A proposta de Lota não se limitava ao embelezamento. Influenciada por autores como Jane Jacobs, defendia que o Aterro fosse um espaço de lazer e convivência para os pedestres, resistindo à lógica das cidades já dominadas pelos automóveis. Em 1964, publicou um artigo na Revista de Engenharia do Estado da Guanabara no qual criticava a urbanização mecanizada e defendia um espaço público humano e inclusivo: “põe as necessidades do homem diante das reivindicações da máquina, ousa oferecer ao pedestre […] o seu quinhão de sossego e lazer”, escreveu.
A trajetória de Lota revela o pioneirismo de uma mulher que ousou assumir papéis de liderança em um campo ainda dominado por homens, articulando política, arte e urbanismo em um projeto monumental. Seu trabalho consolidou o direito à cidade, antecipando debates que continuam atuais sobre mobilidade, preservação ambiental e inclusão social.
Seis décadas depois, o Aterro do Flamengo é mais do que um cartão-postal: é um testemunho da visão de uma arquiteta autodidata que acreditou no poder transformador do espaço público e deixou sua marca definitiva na história do Rio.
A história de amor entre a poetisa americana Elizabeth Bishop e a Lota de Macedo Soares é uma das mais fascinantes da literatura e da história cultural do Brasil. Em um contexto turbulento dos anos 50 e 60, as duas mulheres não apenas assumiram sua homossexualidade com surpreendente naturalidade, mas também desafiaram as convenções de suas épocas. A premiada biografia Flores raras e banalíssimas de Carmen L. Oliveira reconta essa trajetória, explorando não apenas o relacionamento amoroso entre as duas, mas também os desafios enfrentados por elas em um Brasil em transformação. O livro deu origem ao filme de mesmo nome, lançado em 2013 com Glória Pires interpretando Lota.
Gloria, conhecida por marcar gerações na televisão com papéis em novelas como “Vale Tudo” e “Memorial de Maria Moura”, encarou no cinema um dos maiores desafios de sua carreira: interpretar Lota de Macedo Soares no filme dirigido por Bruno Barreto. A atriz deu vida à arquiteta e urbanista.
No longa, que se destacou o Festival de Berlim, Gloria se distanciou das mocinhas e vilãs que a consagraram na TV para mergulhar em um drama histórico que mistura amor, política e preconceito.
“Ela foi muito criticada por não ter formação acadêmica formal e por ser amiga íntima do governador Carlos Lacerda.
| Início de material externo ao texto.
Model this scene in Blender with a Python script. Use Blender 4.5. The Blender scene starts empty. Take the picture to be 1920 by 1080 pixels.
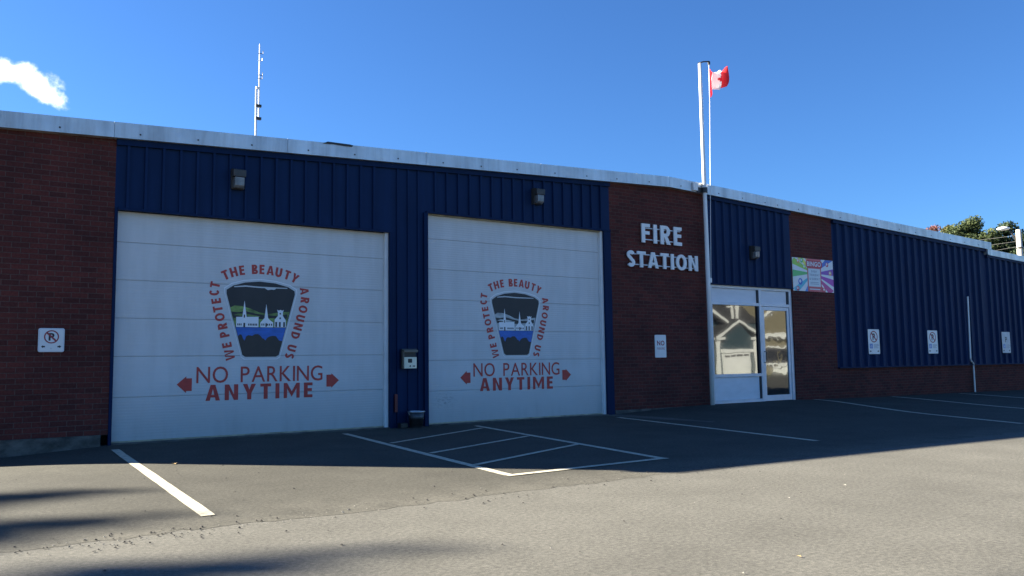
import bpy, bmesh, math, random
import numpy as np
from mathutils import Vector, Matrix
random.seed(7)
SC = bpy.context.scene
COL = SC.collection

# ------------------------------------------------------------------ camera
yaw, pitch, roll = 0.596522, 0.0913345, -0.0140093
cam_d = bpy.data.cameras.new('camera'); cam = bpy.data.objects.new('camera', cam_d); COL.objects.link(cam)
fw = Vector((math.sin(yaw)*math.cos(pitch), math.cos(yaw)*math.cos(pitch), math.sin(pitch)))
r0 = Vector((math.cos(yaw), -math.sin(yaw), 0)); u0 = r0.cross(fw)
rt = math.cos(roll)*r0+math.sin(roll)*u0; up = -math.sin(roll)*r0+math.cos(roll)*u0
M = Matrix((rt, up, -fw)).transposed().to_4x4(); M.translation = (0, -13.082, 1.076)
cam.matrix_world = M
cam_d.sensor_width = 36; cam_d.lens = 1550/1920*36; cam_d.clip_end = 3000; cam_d.clip_start = .05
SC.camera = cam

# ------------------------------------------------------------------ light
ELEV = math.radians(24.84); AZ = Vector((-.6856, .728))          # ground direction towards the sun
SUN_STRENGTH, SKY_STRENGTH, EXPOSURE = 5.0, 0.05, 2.47
world = bpy.data.worlds.new('World'); SC.world = world; world.use_nodes = True
wn, wl = world.node_tree.nodes, world.node_tree.links
wn.clear()
w_out = wn.new('ShaderNodeOutputWorld'); w_bg = wn.new('ShaderNodeBackground'); w_sky = wn.new('ShaderNodeTexSky')
w_sky.sky_type = 'NISHITA'; w_sky.sun_disc = False; w_sky.sun_elevation = ELEV
w_sky.sun_rotation = math.atan2(AZ.x, AZ.y)
w_sky.air_density = 1.0; w_sky.dust_density = .25; w_sky.ozone_density = 3.0; w_sky.altitude = 50
w_hs = wn.new('ShaderNodeHueSaturation'); w_hs.inputs['Saturation'].default_value = 1.12
w_hs.inputs['Saturation'].default_value = 1.0
w_tint = wn.new('ShaderNodeMix'); w_tint.data_type = 'RGBA'; w_tint.blend_type = 'MULTIPLY'; w_tint.inputs['Factor'].default_value = 1
w_tint.inputs[7].default_value = (.275, .475, .735, 1)           # deep blue of a dry autumn sky
wl.new(w_sky.outputs[0], w_tint.inputs[6]); wl.new(w_tint.outputs[2], w_hs.inputs['Color'])
# one small bright cumulus, fixed in the sky by its compass direction
F = Vector((.052, .9565, .2865)).normalized(); R = Vector((F.y, -F.x, 0)).normalized(); U = R.cross(F)
def wmath(op, a, b=None, clamp=False):
    n = wn.new('ShaderNodeMath'); n.operation = op; n.use_clamp = clamp
    for i, v in enumerate((a, b)):
        if v is None: continue
        if isinstance(v, (int, float)): n.inputs[i].default_value = v
        else: wl.new(v, n.inputs[i])
    return n.outputs[0]
tc = wn.new('ShaderNodeTexCoord')
def wdot(v):
    n = wn.new('ShaderNodeVectorMath'); n.operation = 'DOT_PRODUCT'
    wl.new(tc.outputs['Generated'], n.inputs[0]); n.inputs[1].default_value = v; return n.outputs['Value']
df = wdot(F); cu = wmath('DIVIDE', wdot(R), df); cv = wmath('DIVIDE', wdot(U), df)
cn = wn.new('ShaderNodeTexNoise'); cn.inputs['Scale'].default_value = 42; cn.inputs['Detail'].default_value = 7; cn.inputs['Roughness'].default_value = .6
wl.new(tc.outputs['Generated'], cn.inputs['Vector'])
nz = wmath('SUBTRACT', cn.outputs['Fac'], .5)
def blob(x, y, rx, ry, ang):
    c, s = math.cos(ang), math.sin(ang)
    a = wmath('SUBTRACT', cu, x); b = wmath('SUBTRACT', cv, y)
    p = wmath('DIVIDE', wmath('ADD', wmath('MULTIPLY', a, c), wmath('MULTIPLY', b, s)), rx)
    q = wmath('DIVIDE', wmath('SUBTRACT', wmath('MULTIPLY', b, c), wmath('MULTIPLY', a, s)), ry)
    return wmath('SUBTRACT', 1.0, wmath('POWER', wmath('ADD', wmath('MULTIPLY', p, p), wmath('MULTIPLY', q, q)), .5))
m = wmath('MAXIMUM', blob(-.024, .0145, .060, .0150, -.10), blob(.010, .0045, .036, .0140, -.60))
m = wmath('ADD', m, wmath('MULTIPLY', nz, 1.6))
mr = wn.new('ShaderNodeMapRange'); mr.interpolation_type = 'SMOOTHSTEP'
wl.new(m, mr.inputs['Value']); mr.inputs['From Min'].default_value = .0; mr.inputs['From Max'].default_value = .85
fr = wmath('MULTIPLY', mr.outputs[0], wmath('GREATER_THAN', df, .2))
w_mix = wn.new('ShaderNodeMix'); w_mix.data_type = 'RGBA'
wl.new(fr, w_mix.inputs['Factor']); wl.new(w_hs.outputs[0], w_mix.inputs[6])
w_mix.inputs[7].default_value = (11, 11, 10.6, 1)
wl.new(w_mix.outputs[2], w_bg.inputs['Color']); w_bg.inputs['Strength'].default_value = SKY_STRENGTH
wl.new(w_bg.outputs[0], w_out.inputs['Surface'])
sun_d = bpy.data.lights.new('sun', 'SUN'); sun_d.energy = SUN_STRENGTH; sun_d.angle = math.radians(.53); sun_d.color = (1, .93, .78)
sun = bpy.data.objects.new('sun', sun_d); COL.objects.link(sun); sun.location = (-30, 30, 40)
sd = Vector((-AZ.x*math.cos(ELEV), -AZ.y*math.cos(ELEV), -math.sin(ELEV)))
sun.rotation_euler = sd.to_track_quat('-Z', 'Y').to_euler()
vs = SC.view_settings; vs.view_transform = 'Standard'; vs.look = 'None'; vs.gamma = 1; vs.exposure = EXPOSURE; vs.use_curve_mapping = False

# ------------------------------------------------------------------ materials
def mat(name, base=(.5, .5, .5), rough=.6, metal=0, var=0, vscale=(3, 3, 3), bump=0, bscale=40, spec=.5, dark=None):
    m = bpy.data.materials.new(name); m.use_nodes = True
    nt = m.node_tree; b = nt.nodes['Principled BSDF']
    b.inputs['Roughness'].default_value = rough; b.inputs['Metallic'].default_value = metal
    b.inputs['Specular IOR Level'].default_value = spec
    b.inputs['Base Color'].default_value = (*base, 1)
    g = nt.nodes.new('ShaderNodeNewGeometry')
    mp = nt.nodes.new('ShaderNodeMapping'); mp.inputs['Scale'].default_value = vscale
    nt.links.new(g.outputs['Position'], mp.inputs['Vector'])
    if var or dark:
        n = nt.nodes.new('ShaderNodeTexNoise'); n.inputs['Scale'].default_value = 1; n.inputs['Detail'].default_value = 6; n.inputs['Roughness'].default_value = .62
        nt.links.new(mp.outputs[0], n.inputs['Vector'])
        r = nt.nodes.new('ShaderNodeValToRGB')
        lo = dark if dark else tuple(c*(1-var) for c in base); hi = tuple(min(1, c*(1+var)) for c in base)
        r.color_ramp.elements[0].position = .33; r.color_ramp.elements[0].color = (*lo, 1)
        r.color_ramp.elements[1].position = .66; r.color_ramp.elements[1].color = (*hi, 1)
        nt.links.new(n.outputs['Fac'], r.inputs[0]); nt.links.new(r.outputs[0], b.inputs['Base Color'])
    if bump:
        n2 = nt.nodes.new('ShaderNodeTexNoise'); n2.inputs['Scale'].default_value = bscale; n2.inputs['Detail'].default_value = 5
        nt.links.new(g.outputs['Position'], n2.inputs['Vector'])
        bp = nt.nodes.new('ShaderNodeBump'); bp.inputs['Strength'].default_value = bump; bp.inputs['Distance'].default_value = .01
        nt.links.new(n2.outputs['Fac'], bp.inputs['Height']); nt.links.new(bp.outputs[0], b.inputs['Normal'])
    return m

class NT:
    """little node-graph helper"""
    def __init__(s, m): s.m = m; s.t = m.node_tree; s.n = s.t.nodes; s.b = s.n['Principled BSDF']
    def new(s, ty, **kw):
        n = s.n.new(ty)
        for k, v in kw.items():
            if k.startswith('i_'): n.inputs[k[2:].replace('_', ' ')].default_value = v
            else: setattr(n, k, v)
        return n
    def link(s, a, b): s.t.links.new(a, b)
    def pos(s): return s.new('ShaderNodeNewGeometry').outputs['Position']
    def mapped(s, scale):
        mp = s.new('ShaderNodeMapping'); mp.inputs['Scale'].default_value = scale; s.link(s.pos(), mp.inputs[0]); return mp.outputs[0]
    def noise(s, vec, scale=1, detail=5, rough=.6):
        n = s.new('ShaderNodeTexNoise', i_Scale=scale, i_Detail=detail, i_Roughness=rough); s.link(vec, n.inputs['Vector']); return n.outputs['Fac']
    def ramp(s, fac, stops):
        r = s.new('ShaderNodeValToRGB'); e = r.color_ramp.elements
        while len(e) < len(stops): e.new(.5)
        for i, (p, c) in enumerate(stops):
            e[i].position = p; e[i].color = (*c, 1) if len(c) == 3 else c
        s.link(fac, r.inputs[0]); return r.outputs[0]
    def mix(s, fac, a, b, mode='MIX'):
        n = s.new('ShaderNodeMix', data_type='RGBA', blend_type=mode)
        for k, v in (('Factor', fac), (6, a), (7, b)):
            if isinstance(v, (int, float)): n.inputs[k].default_value = v
            elif isinstance(v, tuple): n.inputs[k].default_value = (*v, 1)
            else: s.link(v, n.inputs[k])
        return n.outputs[2]
    def bump(s, h, strength, dist=.01, normal=None):
        n = s.new('ShaderNodeBump'); n.inputs['Strength'].default_value = strength; n.inputs['Distance'].default_value = dist
        s.link(h, n.inputs['Height'])
        if normal: s.link(normal, n.inputs['Normal'])
        return n.outputs[0]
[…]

Além disso, sua homossexualidade a colocou em posição de isolamento em uma época em que gays podiam ser presos ou internados”, relembrou a atriz em entrevista na época.
Mais do que um romance, Flores Raras joga luz sobre a importância da obra de Lota. A narrativa expõe o triângulo amoroso formado por Lota, Elizabeth (interpretada por Miranda Otto) e Mary (Tracy Middendorf), com cenas íntimas filmadas de forma delicada, mas que ainda assim geraram polêmica no Brasil conservador da época de lançamento.